*Task goal*:
Images excluded, repeat each entry below exactly.

== Records for the exercise

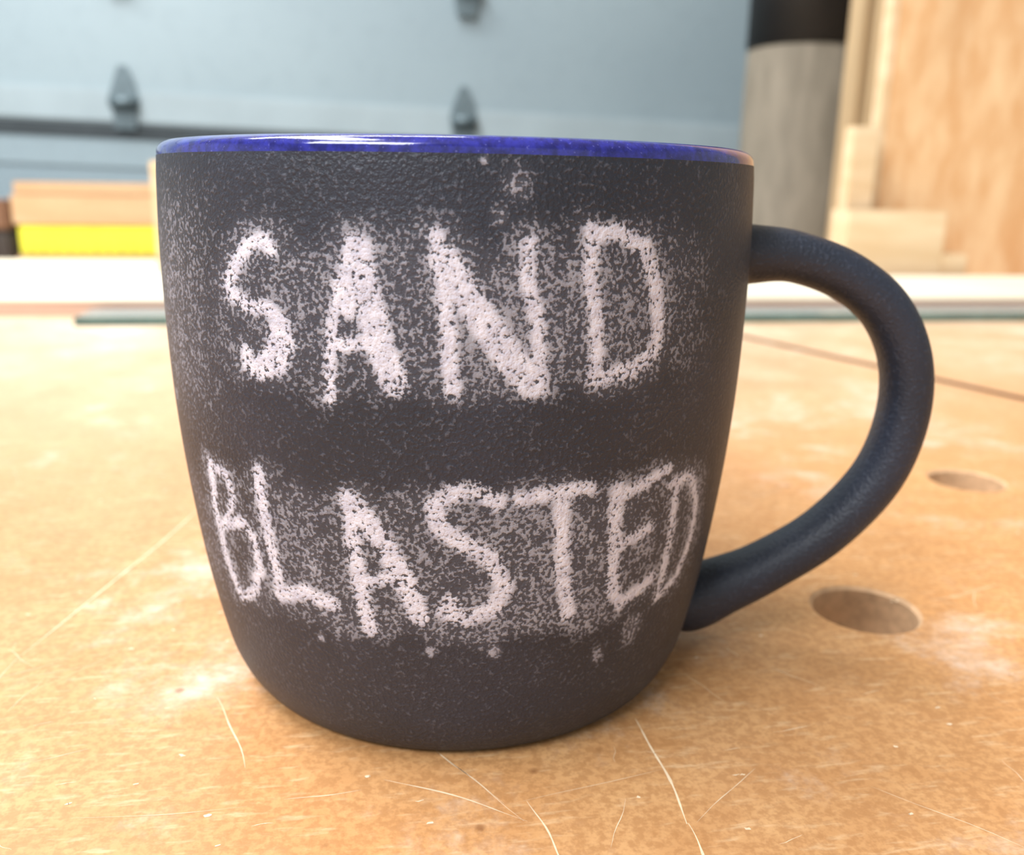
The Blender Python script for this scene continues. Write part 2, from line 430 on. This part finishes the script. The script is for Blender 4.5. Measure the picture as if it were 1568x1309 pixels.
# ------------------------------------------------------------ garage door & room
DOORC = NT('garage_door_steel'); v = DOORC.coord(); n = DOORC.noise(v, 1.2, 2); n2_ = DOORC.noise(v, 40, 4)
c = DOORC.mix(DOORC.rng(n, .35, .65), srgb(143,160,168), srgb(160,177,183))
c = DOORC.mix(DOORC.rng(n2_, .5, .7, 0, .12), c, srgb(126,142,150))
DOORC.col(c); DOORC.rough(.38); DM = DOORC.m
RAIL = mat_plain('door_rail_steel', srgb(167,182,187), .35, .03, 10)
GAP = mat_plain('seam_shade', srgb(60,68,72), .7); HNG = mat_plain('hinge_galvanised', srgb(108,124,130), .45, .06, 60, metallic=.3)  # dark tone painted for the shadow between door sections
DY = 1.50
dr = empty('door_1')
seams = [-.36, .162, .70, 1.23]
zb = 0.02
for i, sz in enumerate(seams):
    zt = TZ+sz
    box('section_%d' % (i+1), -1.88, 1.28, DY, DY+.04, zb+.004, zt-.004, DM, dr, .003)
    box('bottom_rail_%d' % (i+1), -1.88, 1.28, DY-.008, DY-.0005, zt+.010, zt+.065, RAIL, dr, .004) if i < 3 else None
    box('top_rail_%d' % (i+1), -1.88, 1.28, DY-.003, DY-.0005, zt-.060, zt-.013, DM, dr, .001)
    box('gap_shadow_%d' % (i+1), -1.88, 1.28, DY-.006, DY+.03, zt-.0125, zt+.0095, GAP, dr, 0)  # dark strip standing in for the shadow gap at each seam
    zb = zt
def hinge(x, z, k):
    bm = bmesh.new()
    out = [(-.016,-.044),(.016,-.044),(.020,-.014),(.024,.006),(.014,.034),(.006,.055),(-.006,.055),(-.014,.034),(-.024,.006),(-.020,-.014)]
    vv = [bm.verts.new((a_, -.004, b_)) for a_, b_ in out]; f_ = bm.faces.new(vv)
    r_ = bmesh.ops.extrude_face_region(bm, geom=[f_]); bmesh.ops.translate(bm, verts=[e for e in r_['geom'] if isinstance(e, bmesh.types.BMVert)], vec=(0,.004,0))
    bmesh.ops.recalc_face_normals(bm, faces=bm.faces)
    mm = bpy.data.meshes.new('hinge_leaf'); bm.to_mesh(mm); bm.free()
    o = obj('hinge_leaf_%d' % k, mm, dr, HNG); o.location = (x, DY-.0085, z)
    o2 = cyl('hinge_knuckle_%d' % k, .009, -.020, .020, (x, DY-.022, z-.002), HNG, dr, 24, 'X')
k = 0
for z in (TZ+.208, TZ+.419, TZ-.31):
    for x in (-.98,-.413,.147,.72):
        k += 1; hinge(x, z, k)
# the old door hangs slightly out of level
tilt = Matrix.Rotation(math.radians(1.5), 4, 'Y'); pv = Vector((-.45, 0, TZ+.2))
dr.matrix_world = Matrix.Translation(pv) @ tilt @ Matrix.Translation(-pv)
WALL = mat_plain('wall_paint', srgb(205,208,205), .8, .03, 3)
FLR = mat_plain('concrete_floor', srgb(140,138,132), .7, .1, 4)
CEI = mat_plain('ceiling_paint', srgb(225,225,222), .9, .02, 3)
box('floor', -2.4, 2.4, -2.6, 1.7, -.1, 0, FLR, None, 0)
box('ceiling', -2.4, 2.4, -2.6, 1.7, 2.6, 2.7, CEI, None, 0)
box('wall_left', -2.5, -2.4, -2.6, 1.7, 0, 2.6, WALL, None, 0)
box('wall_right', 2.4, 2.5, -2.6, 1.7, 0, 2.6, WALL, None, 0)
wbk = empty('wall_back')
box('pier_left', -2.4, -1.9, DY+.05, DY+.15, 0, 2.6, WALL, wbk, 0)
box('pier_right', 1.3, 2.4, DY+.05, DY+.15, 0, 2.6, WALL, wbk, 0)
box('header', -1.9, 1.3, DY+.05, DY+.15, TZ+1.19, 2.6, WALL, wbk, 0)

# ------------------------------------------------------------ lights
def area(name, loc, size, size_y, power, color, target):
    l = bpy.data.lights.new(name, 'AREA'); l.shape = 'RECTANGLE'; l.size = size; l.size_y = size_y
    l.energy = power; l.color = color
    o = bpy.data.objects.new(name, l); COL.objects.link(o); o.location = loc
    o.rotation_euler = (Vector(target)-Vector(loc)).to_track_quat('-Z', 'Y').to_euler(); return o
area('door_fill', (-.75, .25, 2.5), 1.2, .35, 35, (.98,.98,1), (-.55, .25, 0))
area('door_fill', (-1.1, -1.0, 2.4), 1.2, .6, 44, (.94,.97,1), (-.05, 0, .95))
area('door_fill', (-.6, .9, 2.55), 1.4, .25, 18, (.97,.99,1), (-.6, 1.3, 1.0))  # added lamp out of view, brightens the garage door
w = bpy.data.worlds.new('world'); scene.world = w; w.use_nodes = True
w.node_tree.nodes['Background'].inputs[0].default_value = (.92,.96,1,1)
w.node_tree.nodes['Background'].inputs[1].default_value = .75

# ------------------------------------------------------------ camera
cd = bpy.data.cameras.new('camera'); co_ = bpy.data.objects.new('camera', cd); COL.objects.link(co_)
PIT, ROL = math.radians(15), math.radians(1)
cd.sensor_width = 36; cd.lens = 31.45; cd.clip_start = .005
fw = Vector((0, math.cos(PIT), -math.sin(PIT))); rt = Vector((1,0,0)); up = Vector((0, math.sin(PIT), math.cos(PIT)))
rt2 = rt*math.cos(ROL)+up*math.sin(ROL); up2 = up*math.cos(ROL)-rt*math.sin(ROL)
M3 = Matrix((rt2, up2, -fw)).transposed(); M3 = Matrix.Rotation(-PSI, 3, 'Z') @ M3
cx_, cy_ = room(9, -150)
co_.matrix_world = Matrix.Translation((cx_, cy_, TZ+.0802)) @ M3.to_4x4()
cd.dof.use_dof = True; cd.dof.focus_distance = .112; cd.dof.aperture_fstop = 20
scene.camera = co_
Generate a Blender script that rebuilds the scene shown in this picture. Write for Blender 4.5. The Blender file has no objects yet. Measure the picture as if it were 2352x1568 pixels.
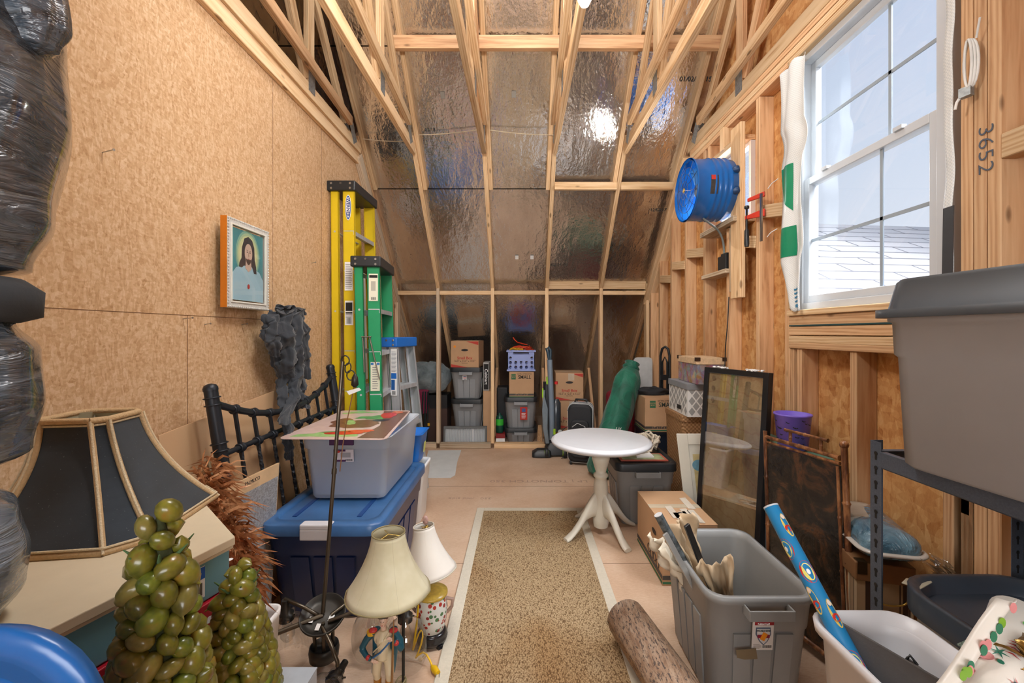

====

*Task output*:
The Blender Python script for this scene continues. Write part 2, from line 430 on. This part finishes the script. The script is for Blender 4.5. Measure the picture as if it were 1568x1309 pixels.
# ------------------------------------------------------------ garage door & room
DOORC = NT('garage_door_steel'); v = DOORC.coord(); n = DOORC.noise(v, 1.2, 2); n2_ = DOORC.noise(v, 40, 4)
c = DOORC.mix(DOORC.rng(n, .35, .65), srgb(143,160,168), srgb(160,177,183))
c = DOORC.mix(DOORC.rng(n2_, .5, .7, 0, .12), c, srgb(126,142,150))
DOORC.col(c); DOORC.rough(.38); DM = DOORC.m
RAIL = mat_plain('door_rail_steel', srgb(167,182,187), .35, .03, 10)
GAP = mat_plain('seam_shade', srgb(60,68,72), .7); HNG = mat_plain('hinge_galvanised', srgb(108,124,130), .45, .06, 60, metallic=.3)  # dark tone painted for the shadow between door sections
DY = 1.50
dr = empty('door_1')
seams = [-.36, .162, .70, 1.23]
zb = 0.02
for i, sz in enumerate(seams):
    zt = TZ+sz
    box('section_%d' % (i+1), -1.88, 1.28, DY, DY+.04, zb+.004, zt-.004, DM, dr, .003)
    box('bottom_rail_%d' % (i+1), -1.88, 1.28, DY-.008, DY-.0005, zt+.010, zt+.065, RAIL, dr, .004) if i < 3 else None
    box('top_rail_%d' % (i+1), -1.88, 1.28, DY-.003, DY-.0005, zt-.060, zt-.013, DM, dr, .001)
    box('gap_shadow_%d' % (i+1), -1.88, 1.28, DY-.006, DY+.03, zt-.0125, zt+.0095, GAP, dr, 0)  # dark strip standing in for the shadow gap at each seam
    zb = zt
def hinge(x, z, k):
    bm = bmesh.new()
    out = [(-.016,-.044),(.016,-.044),(.020,-.014),(.024,.006),(.014,.034),(.006,.055),(-.006,.055),(-.014,.034),(-.024,.006),(-.020,-.014)]
    vv = [bm.verts.new((a_, -.004, b_)) for a_, b_ in out]; f_ = bm.faces.new(vv)
    r_ = bmesh.ops.extrude_face_region(bm, geom=[f_]); bmesh.ops.translate(bm, verts=[e for e in r_['geom'] if isinstance(e, bmesh.types.BMVert)], vec=(0,.004,0))
    bmesh.ops.recalc_face_normals(bm, faces=bm.faces)
    mm = bpy.data.meshes.new('hinge_leaf'); bm.to_mesh(mm); bm.free()
    o = obj('hinge_leaf_%d' % k, mm, dr, HNG); o.location = (x, DY-.0085, z)
    o2 = cyl('hinge_knuckle_%d' % k, .009, -.020, .020, (x, DY-.022, z-.002), HNG, dr, 24, 'X')
k = 0
for z in (TZ+.208, TZ+.419, TZ-.31):
    for x in (-.98,-.413,.147,.72):
        k += 1; hinge(x, z, k)
# the old door hangs slightly out of level
tilt = Matrix.Rotation(math.radians(1.5), 4, 'Y'); pv = Vector((-.45, 0, TZ+.2))
dr.matrix_world = Matrix.Translation(pv) @ tilt @ Matrix.Translation(-pv)
WALL = mat_plain('wall_paint', srgb(205,208,205), .8, .03, 3)
FLR = mat_plain('concrete_floor', srgb(140,138,132), .7, .1, 4)
CEI = mat_plain('ceiling_paint', srgb(225,225,222), .9, .02, 3)
box('floor', -2.4, 2.4, -2.6, 1.7, -.1, 0, FLR, None, 0)
box('ceiling', -2.4, 2.4, -2.6, 1.7, 2.6, 2.7, CEI, None, 0)
box('wall_left', -2.5, -2.4, -2.6, 1.7, 0, 2.6, WALL, None, 0)
box('wall_right', 2.4, 2.5, -2.6, 1.7, 0, 2.6, WALL, None, 0)
wbk = empty('wall_back')
box('pier_left', -2.4, -1.9, DY+.05, DY+.15, 0, 2.6, WALL, wbk, 0)
box('pier_right', 1.3, 2.4, DY+.05, DY+.15, 0, 2.6, WALL, wbk, 0)
box('header', -1.9, 1.3, DY+.05, DY+.15, TZ+1.19, 2.6, WALL, wbk, 0)

# ------------------------------------------------------------ lights
def area(name, loc, size, size_y, power, color, target):
    l = bpy.data.lights.new(name, 'AREA'); l.shape = 'RECTANGLE'; l.size = size; l.size_y = size_y
    l.energy = power; l.color = color
    o = bpy.data.objects.new(name, l); COL.objects.link(o); o.location = loc
    o.rotation_euler = (Vector(target)-Vector(loc)).to_track_quat('-Z', 'Y').to_euler(); return o
area('door_fill', (-.75, .25, 2.5), 1.2, .35, 35, (.98,.98,1), (-.55, .25, 0))
area('door_fill', (-1.1, -1.0, 2.4), 1.2, .6, 44, (.94,.97,1), (-.05, 0, .95))
area('door_fill', (-.6, .9, 2.55), 1.4, .25, 18, (.97,.99,1), (-.6, 1.3, 1.0))  # added lamp out of view, brightens the garage door
w = bpy.data.worlds.new('world'); scene.world = w; w.use_nodes = True
w.node_tree.nodes['Background'].inputs[0].default_value = (.92,.96,1,1)
w.node_tree.nodes['Background'].inputs[1].default_value = .75

# ------------------------------------------------------------ camera
cd = bpy.data.cameras.new('camera'); co_ = bpy.data.objects.new('camera', cd); COL.objects.link(co_)
PIT, ROL = math.radians(15), math.radians(1)
cd.sensor_width = 36; cd.lens = 31.45; cd.clip_start = .005
fw = Vector((0, math.cos(PIT), -math.sin(PIT))); rt = Vector((1,0,0)); up = Vector((0, math.sin(PIT), math.cos(PIT)))
rt2 = rt*math.cos(ROL)+up*math.sin(ROL); up2 = up*math.cos(ROL)-rt*math.sin(ROL)
M3 = Matrix((rt2, up2, -fw)).transposed(); M3 = Matrix.Rotation(-PSI, 3, 'Z') @ M3
cx_, cy_ = room(9, -150)
co_.matrix_world = Matrix.Translation((cx_, cy_, TZ+.0802)) @ M3.to_4x4()
cd.dof.use_dof = True; cd.dof.focus_distance = .112; cd.dof.aperture_fstop = 20
scene.camera = co_
Generate a Blender script that rebuilds the scene shown in this picture. Write for Blender 4.5. The Blender file has no objects yet. Measure the picture as if it were 2352x1568 pixels.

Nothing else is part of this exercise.